Il gioco si fa pericoloso, diventa un gioco d’azzardo in cui entrambi i personaggi vogliono vincere. Adelmo, innamoratosi lentamente di Lise, attratto dalla sua femminilità piena di intelligenza, fiuta il guadagno ma ripudia l’idea dell’omicidio e tenta, con le sue piccole risorse, di convincerla a rinunciare al piano. Lei, impigliata nel terrore di vivere una vita mediocre, ormai abituata a stare al centro della pedana, non riesce a concepire un volgare futuro di sacrifici, ai margini. Il finale vede la bella Lise legata al divano, e la voce della donna di Adelmo che racconta di aver accettato la sua offerta, togliendole la vita. Adelmo chiude lo spettacolo con un monologo in cui svela di aver lasciato Rimini dopo la morte di Lise e di volersi imbarcare su una nave da crociera. Toccante nota di commozione.
Il mondo non mi deve nulla, tratto dal libro omonimo di Massimo Carlotto, è diretto dalla regia di Francesco Zecca, che con una mano fresca come brezza marina dirige il ballo in scena, mai noioso, mai volgare, sempre sull’attenti, generoso con lo spettatore. La tristezza sottile che attraversa lo spettacolo è come incontrare un amico di vecchia data, in una circostanza in cui si sente molto comodi. Pochi ma efficaci colpi di scena scandiscono lo spettacolo, interrotto di tanto in tanto dalla proiezione di disegni su un telo che cala come un sipario, una tecnica che ultimamente si vede spesso, soprattutto nel mondo anglosassone, e regala un’atmosfera di fiaba, prontamente smentita dalla trama.

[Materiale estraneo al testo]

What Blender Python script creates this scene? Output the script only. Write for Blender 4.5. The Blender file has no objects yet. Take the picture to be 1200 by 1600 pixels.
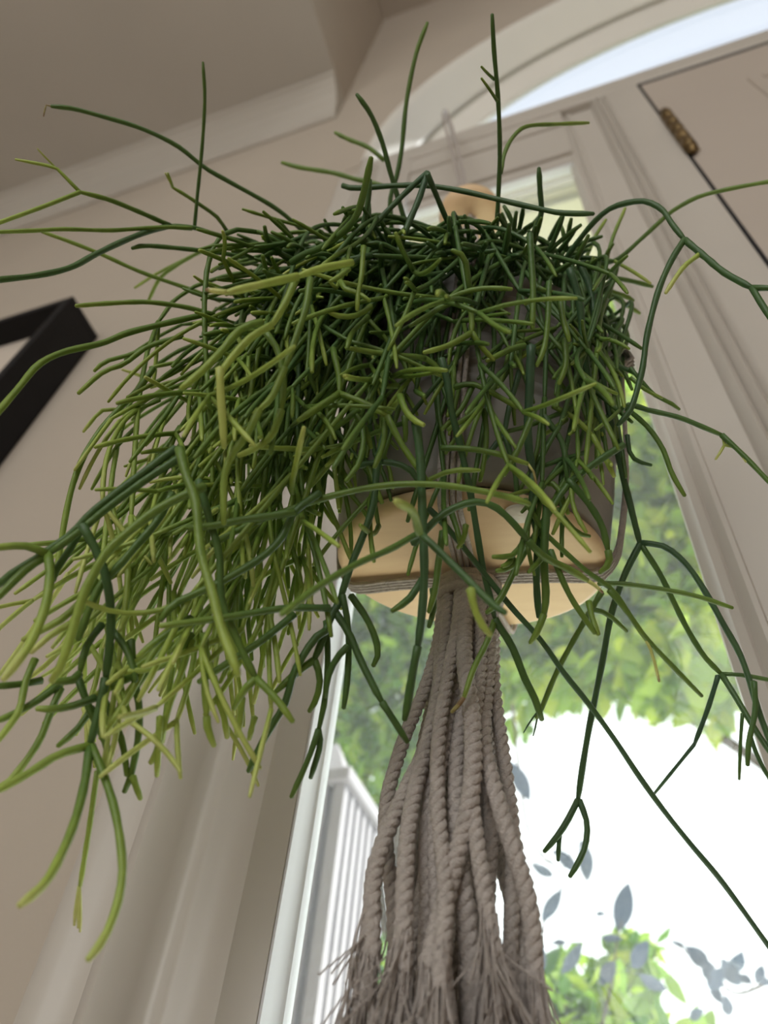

Pamela Villoresi conduce la danza come una ballerina di mambo, con le sue mani e braccia sempre al posto giusto, il suo corpo snodato che parla di un personaggio che per tutta la vita ha saputo ingannare gli altri ma anche amare e che, parole sue, “non riesce più a provare paura”, nemmeno della morte. Claudio Casadio conquista con l’ultimo, dissalato monologo, dolce come una lenta marea, che fa venire voglia di vivere. Luci, musiche, una scenografia meravigliosa completano l’idillio. Finalmente uno spettacolo agrodolce, non banale, che fa divertire e lascia un retrogusto multisapore.